"""

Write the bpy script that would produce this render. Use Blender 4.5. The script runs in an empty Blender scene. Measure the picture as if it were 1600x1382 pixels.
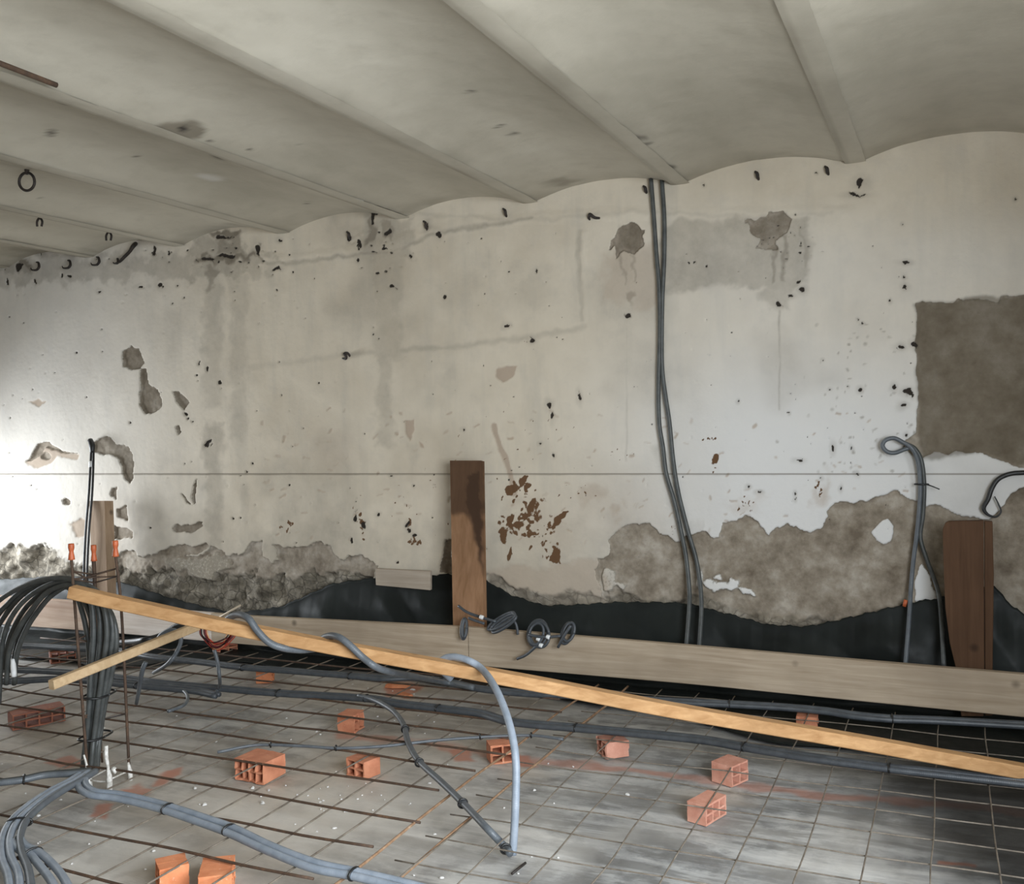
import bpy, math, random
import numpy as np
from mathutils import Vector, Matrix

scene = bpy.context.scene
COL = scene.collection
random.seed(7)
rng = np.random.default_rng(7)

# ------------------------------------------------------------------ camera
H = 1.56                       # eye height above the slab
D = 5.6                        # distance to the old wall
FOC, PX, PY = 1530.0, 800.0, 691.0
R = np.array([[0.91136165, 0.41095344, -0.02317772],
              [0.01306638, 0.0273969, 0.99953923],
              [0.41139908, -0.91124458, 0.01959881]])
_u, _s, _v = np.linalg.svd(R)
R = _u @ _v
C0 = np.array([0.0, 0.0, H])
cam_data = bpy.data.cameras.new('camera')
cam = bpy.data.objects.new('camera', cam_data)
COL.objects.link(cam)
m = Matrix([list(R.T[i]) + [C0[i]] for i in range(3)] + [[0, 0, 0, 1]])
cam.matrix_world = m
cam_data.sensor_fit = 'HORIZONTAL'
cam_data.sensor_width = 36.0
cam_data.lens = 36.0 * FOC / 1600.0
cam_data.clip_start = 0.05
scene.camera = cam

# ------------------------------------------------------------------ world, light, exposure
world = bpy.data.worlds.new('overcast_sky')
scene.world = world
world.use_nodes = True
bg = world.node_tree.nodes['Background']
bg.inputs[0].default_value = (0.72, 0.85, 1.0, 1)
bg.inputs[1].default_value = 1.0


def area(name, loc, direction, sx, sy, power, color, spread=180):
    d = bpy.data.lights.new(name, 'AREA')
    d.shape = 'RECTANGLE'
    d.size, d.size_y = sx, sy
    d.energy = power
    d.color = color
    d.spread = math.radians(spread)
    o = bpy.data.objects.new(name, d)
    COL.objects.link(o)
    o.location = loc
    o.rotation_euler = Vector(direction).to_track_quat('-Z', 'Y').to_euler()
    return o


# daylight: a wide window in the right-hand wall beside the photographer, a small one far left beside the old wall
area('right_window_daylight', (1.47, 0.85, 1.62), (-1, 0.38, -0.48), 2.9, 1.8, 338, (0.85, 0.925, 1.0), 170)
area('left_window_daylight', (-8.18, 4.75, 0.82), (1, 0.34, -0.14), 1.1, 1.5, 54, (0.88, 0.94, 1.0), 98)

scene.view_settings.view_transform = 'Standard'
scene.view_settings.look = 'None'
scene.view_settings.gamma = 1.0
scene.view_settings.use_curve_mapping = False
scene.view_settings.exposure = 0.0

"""

Exercise details:
Reproduce the data above word for word from its first line through the line that holds "from mathutils import Vector, Matrix", both ends included; skip pictures.

Written solution:
Write the bpy script that would produce this render. Use Blender 4.5. The script runs in an empty Blender scene. Measure the picture as if it were 1600x1382 pixels.
import bpy, math, random
import numpy as np
from mathutils import Vector, Matrix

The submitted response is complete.